また、家に引きこもって勉強するだけではなく、実際にまちづくり活動に参加したり、他校の都市計画の講義を受けてみたり、建築系の展示を見に行ったりすることも勉強かつ息抜きになりました。学びも得られる息抜きの方法を見つけられると、楽しく院試勉強を続けられると思います。

院試勉強を通して学んだこと

以下に、4つ箇条書きにします。

  • 本を読んで勉強する方法

前述した通り、本はダラダラ読まない方が良いです。記憶に残したい箇所や重要だと思った箇所に線を引きながら、文字を目で追うようにサラッと2、3回読みましょう。目次を見て、自分が欲しい知識を得られそうな章から先に読むこともオススメです。
また、集中力が切れたら、潔く本を読むことをやめて他のことをするか、読んだ部分に書いてあったことを自分で改めて文章や図にまとめてみた方が良いです。本を読んで知識をつけるときは、インプットとアウトプットを同時に行うことが肝心です。

  • 本から知識を得ることと同時に、知識と結びつく経験を積むことも重要

本で得た知識を真に理解するためには、自身の経験と結びつける必要があります。例えば、私が院試のために都市計画について基本的な知識を身につけたとき、教科書を読むと同時にまち歩きを通して理解しました。まちを歩いていて急に住宅街に入ったとき、そこは用途地域が切り替わるラインかもしれないと考えてみたり、広告物の色調に統一感があるエリアでは、景観計画について思い出してみたりしました。知識と経験が結びつくことにより、知識を呼び起こしやすくなり、経験と結びつけて説明することができるようになります。
また、特にまちづくりの勉強をする場合は、知識をつけたり本を読んだりする以上に現場に入る経験が重要です。成功例として描かれるまちづくりの事例の背景に、多くの方々の尽力と熱意があること、また、表面化していない深刻な問題があることや、携わる主体が増えるほど予定通りには行かなくなることなど、現実を知ることができます。私もまだまだ経験不足で大きなことは言えませんが、少しでも自分の目を通して現実を知る経験を積んだ方が良いと思います。

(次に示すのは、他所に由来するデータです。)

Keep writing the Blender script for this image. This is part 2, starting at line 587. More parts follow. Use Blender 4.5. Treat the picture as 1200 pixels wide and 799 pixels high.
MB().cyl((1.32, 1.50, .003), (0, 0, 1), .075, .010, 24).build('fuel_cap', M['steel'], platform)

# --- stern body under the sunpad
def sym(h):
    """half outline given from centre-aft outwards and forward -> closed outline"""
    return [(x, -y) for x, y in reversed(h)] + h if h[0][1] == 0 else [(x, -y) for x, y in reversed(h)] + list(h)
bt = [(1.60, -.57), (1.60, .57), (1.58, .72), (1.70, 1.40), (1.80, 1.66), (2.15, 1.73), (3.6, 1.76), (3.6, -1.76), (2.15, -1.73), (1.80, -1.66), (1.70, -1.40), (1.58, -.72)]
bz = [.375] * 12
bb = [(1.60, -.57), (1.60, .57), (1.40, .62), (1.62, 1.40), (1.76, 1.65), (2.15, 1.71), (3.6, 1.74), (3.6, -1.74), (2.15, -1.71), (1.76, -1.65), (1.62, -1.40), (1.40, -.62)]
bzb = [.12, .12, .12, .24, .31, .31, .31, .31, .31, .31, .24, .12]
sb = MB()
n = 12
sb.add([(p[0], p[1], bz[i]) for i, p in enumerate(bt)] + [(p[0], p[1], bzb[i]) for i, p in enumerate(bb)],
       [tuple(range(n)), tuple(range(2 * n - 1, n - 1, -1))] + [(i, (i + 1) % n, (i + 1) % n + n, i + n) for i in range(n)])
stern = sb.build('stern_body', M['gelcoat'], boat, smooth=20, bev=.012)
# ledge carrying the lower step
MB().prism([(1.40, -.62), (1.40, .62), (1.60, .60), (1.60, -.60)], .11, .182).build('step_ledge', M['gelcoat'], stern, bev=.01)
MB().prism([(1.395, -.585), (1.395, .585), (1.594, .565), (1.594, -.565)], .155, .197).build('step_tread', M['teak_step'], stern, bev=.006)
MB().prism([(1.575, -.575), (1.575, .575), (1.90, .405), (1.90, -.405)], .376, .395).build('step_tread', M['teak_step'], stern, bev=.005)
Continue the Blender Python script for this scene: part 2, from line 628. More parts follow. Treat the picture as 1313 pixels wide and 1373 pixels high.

  • 信頼できる先輩や先生(または本や経験者)のアドバイスはとりあえず実行してみる

人からアドバイスをもらっておきながら実行したことがない人は多いのではないでしょうか。私も、院試勉強をするまでは基本的になんでも自己流でやってきたのですが、今回の院試勉強では確実に合格したかったため、初めて周囲の先輩や先生のアドバイスを取り入れて勉強してみました。その結果、自己流で模索するよりも効率良く勉強することができたので、やはりアドバイスを一度実行してみた上で自分に合う勉強スタイルをつくっていくべきだと思いました。これは院試勉強に限らず、あらゆる物事に通じる話だと思います。もし周りに信頼できる先輩や先生がいない場合は、本に書いてあることや、今私が書いているような経験者のnoteに書いてあることをまず実行してみましょう。

  • 姿勢を良くすると集中力が続く

勉強中、集中力が続かないことで悩んでいたのですが、その原因が自分の姿勢の悪さ(足を椅子に乗せたり机に顔を乗せていた)にあることに気がつきました。なぜ気がついたかと言うと、以前塾講のバイトをしていた時に、姿勢が悪い子は総じて成績が伸び悩む傾向にあることを思い出したからです。集中力を続けるためにはまず姿勢を良くしなければいけないと考えた私は、人目がある食卓か学校で勉強するようにしました。そうすると、自室で勉強するよりも集中力が続くようになりました。

このnoteが、皆様の参考になれば幸いです。応援しています。